The Beach House starts out as one kind of movie, before turning into something very different.

They’re still hanging out when a fog slowly rolls in from the water, one that is beautiful, but a little sinister and otherworldly. The get-together comes to an abrupt end when Jane, who leaves the house to walk through the mesmerizing fog, returns and becomes violently ill. The next day Jane looks like she’s survived a recent bombing, staggering around the house and barely able to speak. The Beach House then becomes something very different, a horror film in which the monster does its work by turning our own bodies against us.

It takes almost an hour for things to really get cooking, but if you have the patience for it, you’ll be rewarded with a movie that does a hard left turn from what appears to be the set-up for a home invasion thriller to Lovecraftian terror. While not as balls-out wild as the similar Color Out of Space, The Beach House is a nightmare in its own way. Though there is some high quality body horror in it (never again will you want to step so much as an inch outside your house without shoes), it’s the quieter moments that will creep into your dreams, like a character walking with purpose into the ocean, never to be seen again, and one of the most chilling endings I’ve seen in a long time.

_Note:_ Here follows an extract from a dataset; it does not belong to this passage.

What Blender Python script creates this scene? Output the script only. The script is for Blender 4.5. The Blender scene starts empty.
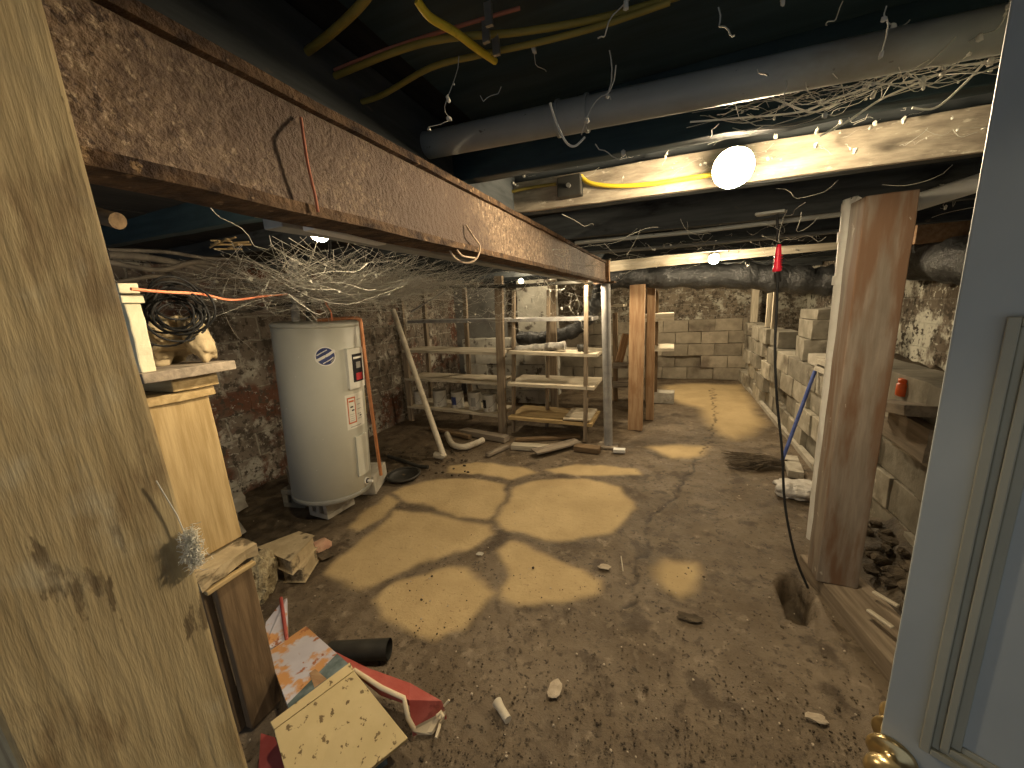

Particularly given current events, the idea of trying to escape something that’s ultimately inescapable is far more horrifying than anything involving a werewolf or vampire. That the first half of the movie is all but a red herring, leaving the audience expecting something to happen that never actually happens (in favor of something far worse instead) is a clever choice on Brown’s part. While capably directed and acted, the first half of The Beach House isn’t particularly memorable. It’s that second half, especially the last twenty minutes, that will dig in and refuse to let go. It’s a deeply eerie reminder that we’re not alone on this planet, and our time as a species here is just about up. 

The Beach House premieres on Shudder July 9th.